Fassbinder is inspired by Sirk – whom he adored – 'translating' his All That Heaven Allows (1955) into the contemporary, making the feeling of melodrama political, and revealing the conflicts and hypocrisies of Germany, whose past and present he has always tried to illuminate in his work.
No Home Movie
The last film by a director who found many of her obsessions and inner and physical landscapes travelled in other images. Her relationship with her mother almost becomes the mirror through which to tell oneself and brings us an artistic and human intimacy, in which the artist's poetics emerge, deeply linked here to her fragility, to the moods of a formal research that has never ceased to test its own borders, and with them to put herself on the line.
Goodbye to Language
Goodbye to Language is a masterpiece. And not because he is Godard and we love him, but because in this film Godard shows us once again how it is possible to invent a language of resistance, ours, and that of cinema. Godard is not in the air of the times, he precedes it. Each new Godard film is: a point in history, a point in cinema, a point in the history of Godard's cinema. Yet, the first thing that catches the eye on seeing Goodbye to Language is that Godard expels History. For several years the director has eliminated from his films the story with a lowercase s, the one that every good film must tell and which can be summed up in a few sentences. More than eliminating it, it has progressively reduced it. From his first film A bout de souffle, passing through Hail Mary and Nouvelle Vague, the story with a lowercase s is always that of a couple of lovers, who want each other to despise each other. But, film after film, the narrative is stripped to the bone. What's left? Almost nothing. Simply the idea of a pair of lovers.
Brief Encounters
Muratova was one of the most interesting voices in Soviet cinema, emerging by extricating herself from censorship and the mediocrity of the regime. This portrait of Russian society during the Khrushchev era, controlled, bureaucratized and in its own way bigoted – the film was censored for 20 years – is composed between the desires of two women and a cheeky man, in the leaps of their feelings, in loves and impossible encounters.
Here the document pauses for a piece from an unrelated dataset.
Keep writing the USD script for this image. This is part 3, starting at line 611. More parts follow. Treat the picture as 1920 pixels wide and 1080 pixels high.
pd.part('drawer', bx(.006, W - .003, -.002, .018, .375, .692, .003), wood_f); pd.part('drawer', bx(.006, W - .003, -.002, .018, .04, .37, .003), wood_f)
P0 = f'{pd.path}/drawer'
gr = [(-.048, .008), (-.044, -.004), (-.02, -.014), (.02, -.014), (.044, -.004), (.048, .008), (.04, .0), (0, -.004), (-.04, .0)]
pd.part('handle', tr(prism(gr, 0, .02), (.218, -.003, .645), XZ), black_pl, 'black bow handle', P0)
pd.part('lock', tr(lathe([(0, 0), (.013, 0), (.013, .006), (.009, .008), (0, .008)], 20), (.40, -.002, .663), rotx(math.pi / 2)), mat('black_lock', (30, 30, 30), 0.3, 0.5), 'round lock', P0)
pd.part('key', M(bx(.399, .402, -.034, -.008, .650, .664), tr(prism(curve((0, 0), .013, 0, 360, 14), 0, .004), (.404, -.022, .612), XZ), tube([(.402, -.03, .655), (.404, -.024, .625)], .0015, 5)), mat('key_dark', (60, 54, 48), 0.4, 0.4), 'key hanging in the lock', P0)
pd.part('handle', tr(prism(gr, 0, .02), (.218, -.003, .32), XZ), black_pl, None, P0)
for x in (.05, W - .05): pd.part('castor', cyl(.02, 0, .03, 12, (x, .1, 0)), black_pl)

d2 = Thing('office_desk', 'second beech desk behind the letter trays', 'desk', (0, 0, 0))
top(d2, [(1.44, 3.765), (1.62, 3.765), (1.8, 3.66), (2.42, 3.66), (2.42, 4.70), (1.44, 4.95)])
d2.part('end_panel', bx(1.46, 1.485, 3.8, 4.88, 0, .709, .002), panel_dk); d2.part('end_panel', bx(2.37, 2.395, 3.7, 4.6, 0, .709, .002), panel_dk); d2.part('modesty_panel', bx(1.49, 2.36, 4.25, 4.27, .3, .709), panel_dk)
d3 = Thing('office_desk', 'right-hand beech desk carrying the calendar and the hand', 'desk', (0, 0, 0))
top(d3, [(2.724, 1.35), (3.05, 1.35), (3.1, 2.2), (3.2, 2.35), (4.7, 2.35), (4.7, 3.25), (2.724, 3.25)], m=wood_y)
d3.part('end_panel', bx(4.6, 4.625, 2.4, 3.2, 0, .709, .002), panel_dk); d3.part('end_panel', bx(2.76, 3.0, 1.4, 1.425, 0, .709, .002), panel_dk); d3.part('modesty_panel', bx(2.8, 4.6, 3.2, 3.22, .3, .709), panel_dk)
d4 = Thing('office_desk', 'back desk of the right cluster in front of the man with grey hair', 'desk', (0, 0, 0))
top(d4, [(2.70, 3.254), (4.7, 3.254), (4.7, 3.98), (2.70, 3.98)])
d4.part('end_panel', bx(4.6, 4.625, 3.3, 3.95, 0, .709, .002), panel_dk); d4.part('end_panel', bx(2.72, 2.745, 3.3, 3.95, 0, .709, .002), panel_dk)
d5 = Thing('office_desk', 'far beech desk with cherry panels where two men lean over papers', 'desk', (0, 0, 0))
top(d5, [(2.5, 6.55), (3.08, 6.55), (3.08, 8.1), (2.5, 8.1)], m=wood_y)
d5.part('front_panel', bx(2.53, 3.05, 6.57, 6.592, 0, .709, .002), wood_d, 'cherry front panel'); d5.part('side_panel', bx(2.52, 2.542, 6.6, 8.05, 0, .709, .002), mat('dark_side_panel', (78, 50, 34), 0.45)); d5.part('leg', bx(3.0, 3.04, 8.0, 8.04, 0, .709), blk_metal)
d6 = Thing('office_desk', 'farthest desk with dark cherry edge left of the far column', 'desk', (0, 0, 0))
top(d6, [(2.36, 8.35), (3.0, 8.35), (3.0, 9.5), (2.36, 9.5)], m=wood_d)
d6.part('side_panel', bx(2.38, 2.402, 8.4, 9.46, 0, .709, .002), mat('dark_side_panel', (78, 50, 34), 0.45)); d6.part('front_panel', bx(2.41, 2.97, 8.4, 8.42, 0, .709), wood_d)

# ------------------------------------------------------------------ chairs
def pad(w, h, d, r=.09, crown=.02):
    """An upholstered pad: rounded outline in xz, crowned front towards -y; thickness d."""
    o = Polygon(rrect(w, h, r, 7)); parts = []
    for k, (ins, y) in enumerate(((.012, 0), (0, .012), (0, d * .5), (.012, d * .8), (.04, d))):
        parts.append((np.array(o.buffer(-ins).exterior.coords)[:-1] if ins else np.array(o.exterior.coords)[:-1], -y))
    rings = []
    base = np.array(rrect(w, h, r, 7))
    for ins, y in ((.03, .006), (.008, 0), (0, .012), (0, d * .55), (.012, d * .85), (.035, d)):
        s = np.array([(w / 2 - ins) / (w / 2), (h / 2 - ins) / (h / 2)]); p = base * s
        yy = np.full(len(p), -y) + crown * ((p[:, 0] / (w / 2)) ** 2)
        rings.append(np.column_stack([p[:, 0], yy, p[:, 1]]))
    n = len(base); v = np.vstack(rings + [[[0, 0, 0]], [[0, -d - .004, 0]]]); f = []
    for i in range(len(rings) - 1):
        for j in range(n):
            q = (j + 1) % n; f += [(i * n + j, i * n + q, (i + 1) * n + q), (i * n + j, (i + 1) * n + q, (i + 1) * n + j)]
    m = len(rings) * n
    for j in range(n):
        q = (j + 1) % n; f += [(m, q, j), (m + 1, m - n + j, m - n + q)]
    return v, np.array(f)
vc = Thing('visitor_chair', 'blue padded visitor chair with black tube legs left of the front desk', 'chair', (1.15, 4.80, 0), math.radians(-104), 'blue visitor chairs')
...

The formal freedom is a political declaration before the "subject", in the way in which the existence of every character collide with the world around them and try to resist in everyday gestures, inventing a kind of revolution.
Ex Libris
One title for an entire oeuvre, to express the importance of a director who, film after film, has built a critical American history in depth, without mythologies and without ideologies, observing its social mechanisms, institutions, relations between the individual and the system. In this sense, the choice of the great public library collects many of the previous suggestions that in the conflict find in this horizontal space, open to all, a splendid metaphor of democracy.
A Torinói Ió
The last film by an auteur who has decided to retire because he is convinced that he cannot extend beyond the limits of his own cinema. On the other hand, in his career he has continually expanded by searching among increasingly abstract landscapes for that profound sense of time, of an image capable of containing in its own form the strength of a political gesture, of a look at the world which, starting from cinema, takes shape in its own conflict.
Further remarks
It's very difficult to encompass the whole history of cinema, past and present, in 10 titles.
But it's a very interesting challenge, especially because of the feeling of having left out important things.
Of course, there are so many other movies and directors from the past and today that I love so much, but I had to choose.